Writing your first fantasy novel can be one of the most rewarding, awesome, amazing things you do in your entire life. Provided you are willing to roll around in a big old pile of madness while you do it.
You look at them, on the back covers of their novels or on their websites and you might be like me, you might think “She looks like a well-adjusted writer, I bet she’s totally not mad as a hatter.”. Well, you’d be wrong because when you decide to begin writing your first fantasy novel you make a promise to the Universe, and that promise is that in exchange for a world of magic, terror, heroes, monsters, saints and sinners that you will embrace the madness
that comes with birthing a whole new world within the confines of a single human brain. It will be the easiest and hardest thing you ever do and just starting writing  will change your world forever.
First Three Steps To Writing Your First Fantasy Novel
Step 1: The Idea- It just needs to be a single sentence. You don’t need to know who the main characters are, or the villains or how it’s even going to end. Don’t worry if it sounds silly or ridiculous because those are usually (caveat- but not always) the best ideas.
“On the desert continent of Saend a young dinosaur rider must find and thing and defeat it with something.” Not much there except the seed go give birth to a whole new world. Good job!
Step 2: Begin Writing Your First Fantasy Novel- Start writing, don’t worry if it’s crap or the spelling is off. You can fix that later, start writing, build momentum, add mass to the story. Whatever comes to you as you sit in front of your computer, or over a notebook or cave wall. Add words, add as many words as you can. Once you start adding wordcount you will notice something each and every time you sit down to write again. You add more. More words every day and soon your novel will have mass, and when it has mass it will have it’s own gravity and that’s when it get’s good. You’ll know when this happens because once your novel has a gravity of it’s own you will start thinking about it all the time. You’ll notice when you’re not working on it. Friends will invite you out…ummm let’s say to go dolphin riding but you won’t want to because you now know how chapter 12 is going to go and you’ve decided to change the magic of Saend to one based off of different colours of sand and if you go dolphin riding with your friends then the world will die and no one wants that happen right?!

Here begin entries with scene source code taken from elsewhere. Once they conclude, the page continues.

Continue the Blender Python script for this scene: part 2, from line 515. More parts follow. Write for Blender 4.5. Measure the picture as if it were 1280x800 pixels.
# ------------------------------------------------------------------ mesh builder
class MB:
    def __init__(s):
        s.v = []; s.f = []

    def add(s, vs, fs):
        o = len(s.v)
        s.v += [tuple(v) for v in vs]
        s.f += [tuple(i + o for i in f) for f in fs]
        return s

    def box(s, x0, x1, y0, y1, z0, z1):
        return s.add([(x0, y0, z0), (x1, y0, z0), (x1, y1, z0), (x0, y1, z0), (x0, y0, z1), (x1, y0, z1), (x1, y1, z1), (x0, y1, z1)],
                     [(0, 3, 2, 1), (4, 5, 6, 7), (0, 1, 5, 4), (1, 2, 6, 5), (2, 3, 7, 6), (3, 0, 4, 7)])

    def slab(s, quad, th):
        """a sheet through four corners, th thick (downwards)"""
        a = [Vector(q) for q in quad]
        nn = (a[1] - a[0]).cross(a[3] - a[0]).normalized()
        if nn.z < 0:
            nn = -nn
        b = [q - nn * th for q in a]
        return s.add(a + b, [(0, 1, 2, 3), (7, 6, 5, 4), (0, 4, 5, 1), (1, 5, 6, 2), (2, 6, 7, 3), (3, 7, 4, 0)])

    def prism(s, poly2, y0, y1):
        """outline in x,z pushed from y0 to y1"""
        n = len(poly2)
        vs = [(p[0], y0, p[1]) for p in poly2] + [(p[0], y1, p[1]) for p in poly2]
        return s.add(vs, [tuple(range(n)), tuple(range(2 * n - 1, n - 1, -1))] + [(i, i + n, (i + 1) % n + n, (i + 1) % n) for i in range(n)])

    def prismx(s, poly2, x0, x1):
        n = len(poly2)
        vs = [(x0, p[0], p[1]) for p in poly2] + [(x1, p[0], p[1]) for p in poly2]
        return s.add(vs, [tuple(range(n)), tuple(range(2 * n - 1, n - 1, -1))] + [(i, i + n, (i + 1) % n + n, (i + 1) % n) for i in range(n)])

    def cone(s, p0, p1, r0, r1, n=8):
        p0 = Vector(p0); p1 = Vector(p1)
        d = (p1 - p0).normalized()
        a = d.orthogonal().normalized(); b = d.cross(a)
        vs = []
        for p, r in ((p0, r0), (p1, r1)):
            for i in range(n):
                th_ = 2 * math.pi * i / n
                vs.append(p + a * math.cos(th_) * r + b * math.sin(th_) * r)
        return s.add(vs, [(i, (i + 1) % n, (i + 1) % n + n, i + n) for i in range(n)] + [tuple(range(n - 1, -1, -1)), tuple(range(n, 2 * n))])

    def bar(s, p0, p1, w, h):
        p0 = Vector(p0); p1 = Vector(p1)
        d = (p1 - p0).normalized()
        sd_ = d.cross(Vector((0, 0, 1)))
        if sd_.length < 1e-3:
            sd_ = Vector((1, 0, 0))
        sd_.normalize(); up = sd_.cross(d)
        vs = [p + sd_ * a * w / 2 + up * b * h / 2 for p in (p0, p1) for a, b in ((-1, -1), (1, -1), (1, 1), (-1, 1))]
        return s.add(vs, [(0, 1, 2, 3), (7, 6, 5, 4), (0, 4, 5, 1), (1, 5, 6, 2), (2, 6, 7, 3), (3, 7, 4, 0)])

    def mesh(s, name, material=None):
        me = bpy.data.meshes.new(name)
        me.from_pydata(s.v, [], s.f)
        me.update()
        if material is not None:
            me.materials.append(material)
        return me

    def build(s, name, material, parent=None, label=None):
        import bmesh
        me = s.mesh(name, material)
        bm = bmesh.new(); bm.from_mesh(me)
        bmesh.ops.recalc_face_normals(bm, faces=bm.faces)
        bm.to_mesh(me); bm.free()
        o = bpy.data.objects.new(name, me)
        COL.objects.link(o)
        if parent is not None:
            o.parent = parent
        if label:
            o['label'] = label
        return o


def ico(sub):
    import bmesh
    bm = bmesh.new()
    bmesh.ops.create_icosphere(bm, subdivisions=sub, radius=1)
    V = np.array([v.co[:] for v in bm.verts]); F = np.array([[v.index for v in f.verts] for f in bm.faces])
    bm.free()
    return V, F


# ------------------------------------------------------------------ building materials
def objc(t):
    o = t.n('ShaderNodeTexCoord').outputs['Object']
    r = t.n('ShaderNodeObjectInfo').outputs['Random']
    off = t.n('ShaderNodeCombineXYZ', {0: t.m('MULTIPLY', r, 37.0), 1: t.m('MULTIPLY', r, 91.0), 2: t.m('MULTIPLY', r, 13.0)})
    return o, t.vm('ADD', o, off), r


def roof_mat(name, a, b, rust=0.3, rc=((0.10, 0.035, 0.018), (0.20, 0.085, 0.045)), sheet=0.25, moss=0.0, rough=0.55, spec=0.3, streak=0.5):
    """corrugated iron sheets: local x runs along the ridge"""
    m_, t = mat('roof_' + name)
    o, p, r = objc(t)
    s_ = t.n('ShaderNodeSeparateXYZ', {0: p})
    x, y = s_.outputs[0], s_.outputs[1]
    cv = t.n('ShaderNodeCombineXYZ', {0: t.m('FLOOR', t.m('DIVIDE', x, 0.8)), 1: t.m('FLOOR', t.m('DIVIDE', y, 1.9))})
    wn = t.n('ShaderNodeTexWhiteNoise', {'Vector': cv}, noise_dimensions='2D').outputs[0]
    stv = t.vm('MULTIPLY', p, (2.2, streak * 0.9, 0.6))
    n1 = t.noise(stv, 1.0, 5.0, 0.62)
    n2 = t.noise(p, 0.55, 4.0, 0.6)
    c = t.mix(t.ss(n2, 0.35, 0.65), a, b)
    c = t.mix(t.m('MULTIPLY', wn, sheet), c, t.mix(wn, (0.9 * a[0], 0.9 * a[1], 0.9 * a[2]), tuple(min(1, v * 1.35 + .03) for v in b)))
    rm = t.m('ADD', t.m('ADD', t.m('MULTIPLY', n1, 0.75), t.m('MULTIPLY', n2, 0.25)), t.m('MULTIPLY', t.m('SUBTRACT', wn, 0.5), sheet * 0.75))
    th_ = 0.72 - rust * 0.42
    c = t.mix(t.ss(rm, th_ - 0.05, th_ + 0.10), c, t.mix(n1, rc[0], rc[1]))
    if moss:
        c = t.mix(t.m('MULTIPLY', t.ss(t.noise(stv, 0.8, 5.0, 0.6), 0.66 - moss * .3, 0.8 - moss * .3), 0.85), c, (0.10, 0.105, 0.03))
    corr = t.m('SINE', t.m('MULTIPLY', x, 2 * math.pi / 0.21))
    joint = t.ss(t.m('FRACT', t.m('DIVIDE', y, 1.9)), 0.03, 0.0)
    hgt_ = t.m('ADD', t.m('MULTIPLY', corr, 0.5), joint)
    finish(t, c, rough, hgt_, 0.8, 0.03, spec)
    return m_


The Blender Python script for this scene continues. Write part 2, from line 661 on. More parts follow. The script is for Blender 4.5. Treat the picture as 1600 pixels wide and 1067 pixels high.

Step 3: Keep Writing- Seriously, every day. For at least an hour write a thousand crappy little words. But if you keep at it you can do some amazing things.
Step 4: Editing!: This is the most painful part of writing your first fantasy novel; reading what you’ve written. Read it fresh, read it like you aren’t you, but read it. Here is where like a sculptor you are going to chisel away everything that isn’t your novel. Read the dialogue out loud, how does it sound? Does it sound like something someone from your world would say? Does it sound natural? Look at it with the eyes of your expected audience. Read it like you had just walked into a Chapters and saw it on the shelf. Then read it again and prune and hack and rewrite.
Step 5: Editing Two “Electric Boogaloo”- This is the part where you find out who your friends are, but more importantly this is where you tap into the legions of grammar nazi friends that have hounded you all your life and you beg them, bribe them or threaten them to edit your book (You can also at this point hire an editing company to do that but the purpose of this article is to do it on the cheap so..) Get as many of them involved as you have willing to. But make sure they’re fantasy nerds like you. If they don’t read the type of story you’re writing then they might not have the same zeal as someone that does. And you need them to be passionate about this because they are going to be doing this for a dinner and autographed copy of your book. If they aren’t passionate about helping you then find someone that is because you don’t want to be constantly bugging them if they’ve read it yet. Remember, writing your first fantasy novel is all about a little bit of madness and madness loves company.